We wear our fingers rough with handling them.
Oh, just another kind of out-door game,
One on a side. It comes to little more:
There where it is we do not need the wall:
He is all pine and I am apple orchard.
My apple trees will never get across
And eat the cones under his pines, I tell him.
He only says, "Good fences make good neighbors."
Spring is the mischief in me, and I wonder
If I could put a notion in his head:
"Why do they make good neighbors? Isn't it
Where there are cows? But here there are no cows.
Before I built a wall I'd ask to know
What I was walling in or walling out,
And to whom I was like to give offence.
Something there is that doesn't love a wall,
That wants it down." I could say "Elves" to him,
But it's not elves exactly, and I'd rather
He said it for himself. I see him there
Bringing a stone grasped firmly by the top
In each hand, like an old-stone savage armed.
He moves in darkness as it seems to me,
Not of woods only and the shade of trees.
He will not go behind his father's saying,
And he likes having thought of it so well
He says again, "Good fences make good neighbors"
For shame - I can't recall for the life of me what Miss Vera (or was it Miss Lyris? I think it was Miss Vera, but not sure) taught about this poem. I do know that at 61, I thought it endorsed the idea of boundaries as making life easier to manage.
Gee, was I wrong. The last six lines really got to me - the image of the neighbor moving in darkness, unable to move past his father's (and probably grandfather's & great-grandfather's) adage, "Good fences make good neighbors."
Maybe one of the farm's originally had livestock. In that case, good fences definitely would make good neighbors (no one wants a cow wandering into your crops or munching down your garden). But the writer has an orchard & the neighbor grows pine trees.
The juxtaposition of the practical, dour neighbor & the whimsical writer delights me now way more than it did when I was a high school sophomore (probably completely missed it back then). "My apple trees will never get across and eat the cones under his pines, I tell him,"only to be answered with "Good fences make good neighbors."
Before I built a wall I'd ask to know
What I was walling in or walling out,
And to whom I was like to give offence.
Because he knows that, Something there is that doesn't love a wall, That sends the frozen-ground-swell under it, And spills the upper boulders in the sun; And makes gaps even two can pass abreast.
Even he is displeased with the damage done to a wall by hunters, who tear away stones to get at their prey. But nature? My guess is the narrator would just as soon let Mother Nature have her way tearing down the offending fence. But there he is, walking the fence with his neighbor, fixing what has been tumbled down (be it by nature or hunters or elves).
I looked up Mending Wall to use in a posting on boundaries. Instead, I am left with a totally different ponder than the one I had on sitting down.
There are times when boundaries are required.

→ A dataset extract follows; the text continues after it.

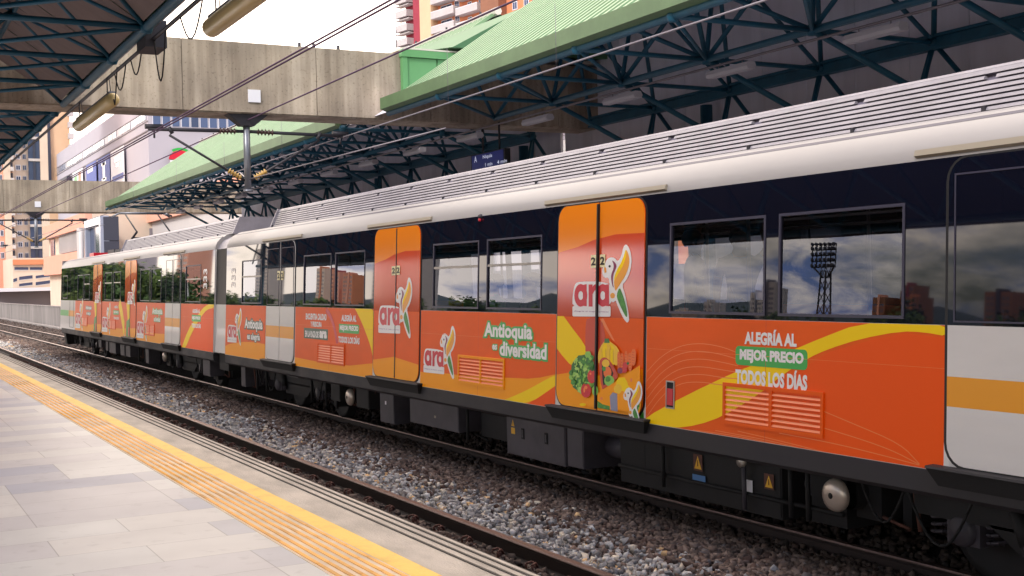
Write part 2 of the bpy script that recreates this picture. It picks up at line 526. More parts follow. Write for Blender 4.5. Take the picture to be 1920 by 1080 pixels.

Yet, circumstances change, and so to should the boundaries. Let them tumble if no harm can be done. Let nature give them the old heave ho. But most times we continue rebuilding those walls because it's what we've always done, even when the use has long ago evaporated.
At 61, I appreciate the walls that helped me figure out the whys, wherefores & what nots of my jumbled life. Without them, I could never have gotten to where I am at this wondrous point in time.
But the need is no longer there.
Nature's now free to let loose its will, swelling up & displacing stones that once demarked where others ended & I began, tumbling down, opening up a space where two can pass comfortably together.